On the other side an equally simplistic mentality prevails wherein recently produced art, particularly painting, has to be ugly to be termed art or at least "fine" art. I must listen to this every October here in Phoenix with the advent of the Cowboy Artists of America show. "How can these pleasant scenes of men and animals in the great outdoors come to disgrace the halls of a major museum like the Phoenix? What kind of hicks are we that allow this kind of retrograde pictorial frosting into and among the dark and frightening works constituting the Twentieth-Century canon."

It is true that I have never heard those exact words but the meaning is always there. "What must they -- those at the Versace funeral -- think of us?" In this kind of thinking ugly art equals "class."

© 1998 Roger Dunbier

 


 

About the Author:

From 1982, Dr.
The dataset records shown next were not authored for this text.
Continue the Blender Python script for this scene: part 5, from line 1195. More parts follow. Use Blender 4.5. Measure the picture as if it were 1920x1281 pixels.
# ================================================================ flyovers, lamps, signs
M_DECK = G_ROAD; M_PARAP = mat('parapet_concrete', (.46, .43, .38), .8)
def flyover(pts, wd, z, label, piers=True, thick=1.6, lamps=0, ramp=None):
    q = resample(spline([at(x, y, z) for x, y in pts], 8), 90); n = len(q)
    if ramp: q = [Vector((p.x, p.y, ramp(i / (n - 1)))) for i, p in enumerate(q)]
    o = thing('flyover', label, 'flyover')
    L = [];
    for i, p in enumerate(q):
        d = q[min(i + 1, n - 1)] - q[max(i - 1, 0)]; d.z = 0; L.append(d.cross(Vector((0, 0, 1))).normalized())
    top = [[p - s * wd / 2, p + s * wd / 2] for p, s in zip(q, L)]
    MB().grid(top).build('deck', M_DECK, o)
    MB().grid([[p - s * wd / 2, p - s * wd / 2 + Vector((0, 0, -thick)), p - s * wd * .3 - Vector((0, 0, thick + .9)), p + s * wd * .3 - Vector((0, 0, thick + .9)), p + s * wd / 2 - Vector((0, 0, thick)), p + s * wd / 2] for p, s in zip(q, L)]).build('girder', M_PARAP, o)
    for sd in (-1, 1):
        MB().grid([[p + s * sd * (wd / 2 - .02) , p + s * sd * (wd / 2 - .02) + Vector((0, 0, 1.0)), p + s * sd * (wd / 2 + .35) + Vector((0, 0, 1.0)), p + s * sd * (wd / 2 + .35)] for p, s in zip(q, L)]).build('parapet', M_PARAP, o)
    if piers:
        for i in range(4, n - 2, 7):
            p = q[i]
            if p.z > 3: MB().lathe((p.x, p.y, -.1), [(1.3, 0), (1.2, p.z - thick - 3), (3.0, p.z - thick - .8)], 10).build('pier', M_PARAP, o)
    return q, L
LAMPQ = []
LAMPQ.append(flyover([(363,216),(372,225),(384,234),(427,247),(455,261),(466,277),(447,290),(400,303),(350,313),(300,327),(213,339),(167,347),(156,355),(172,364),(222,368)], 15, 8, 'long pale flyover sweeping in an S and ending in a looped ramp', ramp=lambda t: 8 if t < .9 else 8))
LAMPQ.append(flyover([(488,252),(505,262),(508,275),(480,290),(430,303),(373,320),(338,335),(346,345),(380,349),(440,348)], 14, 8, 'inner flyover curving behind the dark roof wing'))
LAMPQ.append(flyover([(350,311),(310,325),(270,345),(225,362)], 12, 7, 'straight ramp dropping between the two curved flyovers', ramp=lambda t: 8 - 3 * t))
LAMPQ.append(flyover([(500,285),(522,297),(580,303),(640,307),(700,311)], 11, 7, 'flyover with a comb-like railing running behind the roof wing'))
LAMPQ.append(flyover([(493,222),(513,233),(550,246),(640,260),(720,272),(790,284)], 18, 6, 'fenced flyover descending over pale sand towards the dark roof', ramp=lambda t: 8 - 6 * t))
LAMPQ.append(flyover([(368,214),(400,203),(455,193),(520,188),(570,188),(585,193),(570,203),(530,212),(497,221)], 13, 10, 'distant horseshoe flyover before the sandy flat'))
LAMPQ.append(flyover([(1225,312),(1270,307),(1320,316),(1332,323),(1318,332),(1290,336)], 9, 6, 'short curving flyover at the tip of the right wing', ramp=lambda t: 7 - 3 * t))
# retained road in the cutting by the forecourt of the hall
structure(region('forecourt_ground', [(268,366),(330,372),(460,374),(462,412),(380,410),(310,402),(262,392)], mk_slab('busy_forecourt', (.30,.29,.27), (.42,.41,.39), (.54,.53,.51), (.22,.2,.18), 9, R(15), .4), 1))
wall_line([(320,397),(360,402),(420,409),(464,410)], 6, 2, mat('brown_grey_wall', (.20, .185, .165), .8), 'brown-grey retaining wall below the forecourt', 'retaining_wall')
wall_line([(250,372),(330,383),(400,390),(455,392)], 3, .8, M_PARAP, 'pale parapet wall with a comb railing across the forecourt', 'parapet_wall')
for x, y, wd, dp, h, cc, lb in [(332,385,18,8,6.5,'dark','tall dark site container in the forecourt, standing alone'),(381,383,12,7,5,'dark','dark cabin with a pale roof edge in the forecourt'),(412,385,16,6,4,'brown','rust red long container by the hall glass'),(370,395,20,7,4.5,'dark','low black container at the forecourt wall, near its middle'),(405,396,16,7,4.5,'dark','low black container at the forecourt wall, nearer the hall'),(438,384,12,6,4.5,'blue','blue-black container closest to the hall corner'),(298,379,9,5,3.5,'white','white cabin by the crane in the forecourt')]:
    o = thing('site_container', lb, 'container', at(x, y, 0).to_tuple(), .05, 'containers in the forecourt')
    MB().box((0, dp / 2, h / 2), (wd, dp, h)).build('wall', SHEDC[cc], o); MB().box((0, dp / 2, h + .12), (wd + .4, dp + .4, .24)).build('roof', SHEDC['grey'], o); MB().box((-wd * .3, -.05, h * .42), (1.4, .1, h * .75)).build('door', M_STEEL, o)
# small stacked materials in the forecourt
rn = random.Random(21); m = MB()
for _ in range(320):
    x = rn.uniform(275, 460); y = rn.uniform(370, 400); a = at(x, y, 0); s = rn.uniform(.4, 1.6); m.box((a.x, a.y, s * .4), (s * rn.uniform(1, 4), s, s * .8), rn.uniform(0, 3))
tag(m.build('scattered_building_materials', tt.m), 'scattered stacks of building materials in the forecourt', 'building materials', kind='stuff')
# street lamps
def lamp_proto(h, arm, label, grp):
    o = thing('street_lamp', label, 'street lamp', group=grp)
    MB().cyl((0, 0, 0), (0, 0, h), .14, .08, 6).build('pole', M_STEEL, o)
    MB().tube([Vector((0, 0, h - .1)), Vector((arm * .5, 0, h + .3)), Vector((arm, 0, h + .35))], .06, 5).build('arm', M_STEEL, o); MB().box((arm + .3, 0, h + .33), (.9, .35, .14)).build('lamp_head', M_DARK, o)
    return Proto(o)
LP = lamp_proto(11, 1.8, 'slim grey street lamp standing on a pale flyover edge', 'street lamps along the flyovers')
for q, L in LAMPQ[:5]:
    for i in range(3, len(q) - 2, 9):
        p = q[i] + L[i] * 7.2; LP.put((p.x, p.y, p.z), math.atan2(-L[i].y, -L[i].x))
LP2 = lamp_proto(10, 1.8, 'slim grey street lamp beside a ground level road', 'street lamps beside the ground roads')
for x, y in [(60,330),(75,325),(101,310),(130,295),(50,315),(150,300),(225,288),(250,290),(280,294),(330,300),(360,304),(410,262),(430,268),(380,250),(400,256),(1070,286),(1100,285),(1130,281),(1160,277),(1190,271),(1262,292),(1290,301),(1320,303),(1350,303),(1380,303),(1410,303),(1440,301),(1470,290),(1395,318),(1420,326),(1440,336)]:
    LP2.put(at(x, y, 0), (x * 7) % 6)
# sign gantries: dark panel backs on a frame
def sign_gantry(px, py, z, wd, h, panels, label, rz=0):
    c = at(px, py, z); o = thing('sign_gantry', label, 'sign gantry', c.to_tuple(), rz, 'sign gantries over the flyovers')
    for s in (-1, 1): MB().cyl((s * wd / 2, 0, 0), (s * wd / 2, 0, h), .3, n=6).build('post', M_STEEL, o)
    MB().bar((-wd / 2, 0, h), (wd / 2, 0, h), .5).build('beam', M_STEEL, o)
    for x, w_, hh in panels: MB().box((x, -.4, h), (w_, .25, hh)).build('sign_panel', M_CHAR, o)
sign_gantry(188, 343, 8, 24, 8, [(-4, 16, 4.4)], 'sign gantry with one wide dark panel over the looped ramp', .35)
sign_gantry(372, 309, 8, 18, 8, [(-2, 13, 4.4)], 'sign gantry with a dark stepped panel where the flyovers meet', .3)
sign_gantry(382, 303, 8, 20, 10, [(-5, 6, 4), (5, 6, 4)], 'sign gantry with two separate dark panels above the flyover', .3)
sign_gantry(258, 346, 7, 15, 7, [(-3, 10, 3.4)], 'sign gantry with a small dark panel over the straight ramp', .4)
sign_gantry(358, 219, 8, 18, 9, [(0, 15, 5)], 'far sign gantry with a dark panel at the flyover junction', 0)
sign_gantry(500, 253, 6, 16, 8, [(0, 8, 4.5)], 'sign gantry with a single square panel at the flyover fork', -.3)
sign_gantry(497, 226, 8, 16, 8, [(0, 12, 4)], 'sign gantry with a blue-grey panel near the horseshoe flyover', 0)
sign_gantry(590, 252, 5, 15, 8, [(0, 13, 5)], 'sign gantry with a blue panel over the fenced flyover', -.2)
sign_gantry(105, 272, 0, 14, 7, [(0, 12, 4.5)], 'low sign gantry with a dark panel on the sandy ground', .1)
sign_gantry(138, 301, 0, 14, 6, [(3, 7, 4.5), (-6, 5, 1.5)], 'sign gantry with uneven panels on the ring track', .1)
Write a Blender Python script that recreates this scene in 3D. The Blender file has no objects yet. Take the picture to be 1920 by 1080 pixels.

Roger Dunbier (1934-1998) combined his professional economics training, research skills, and love of art to develop an easily accessed, 'all-in-one-place' repository of factual information so that buyers and sellers of American art could make decisions based on hard-core data rather than just marketing hype.  With ever-more sophisticated computers, programmed by Charles Lefebvre, his long-time associate, Dunbier built an artist record database, which by the time he died 16 years later, had 17,000 names linked to their respective auction prices, literature and biographies.  Today the result of his dedication lives on as the foundation of AskART.com, an internet site since 2000.  

Dunbier's innovation of computer systems began in 1963, when he pioneered computer mapping on what were then relatively primitive computers.  In 1967, he utilized concepts of 'arbitrage' and 'comparables' in designing the first real estate Multiple Listing System.  Its direct descendent remains in use by realtors across the United States, and he later applied the same underlying principles in building his artist database.  (right: Roger Dunbier, photo courtesy Lonnie Pierson Dunbier, derived from a larger image at http://tfaoi.org/am/16am/16am17.jpg)

Dunbier was born and raised in Omaha, Nebraska.  His interest in American art was natural because his father, Augustus Dunbier, (1888-1977) was a prominent landscape, still life and portrait painter and art teacher, whose studio and classroom were in the family home.   Although Roger showed few 'right brained' skills, he did have other talents.  He graduated first in his class and Summa Cum Laude from the University of Omaha in 1955 with majors in economics and history.   He then received a Marshall Scholarship, which led to enrollment at Oxford University in England from 1955 to 1959.  During that time, he was on the Oxford University basketball and track teams, and was a member of the British National Basketball Team.  In 1961, he received a Doctorate of Philosophy, Economic Geography from Oxford.  His dissertation, The Sonoran Desert, Its Geography, Economy, and People, was published by the University of Arizona Press in 1960, and subsequently used as a text book for college geography courses.

After formal education, Dunbier held full-time professorial positions for several years at the University of Omaha and the University of California-Irvine.  He lived most of the remainder of his life in Phoenix and Scottsdale, Arizona, and had economic-geography related jobs including CEO of his management consulting firm that prepared demographic and locational studies; and President of Metro Press, Inc., publisher of over 100 computer generated area directories for Metro Phoenix.  In 1991, he married Lonnie Pierson of Lincoln, Nebraska.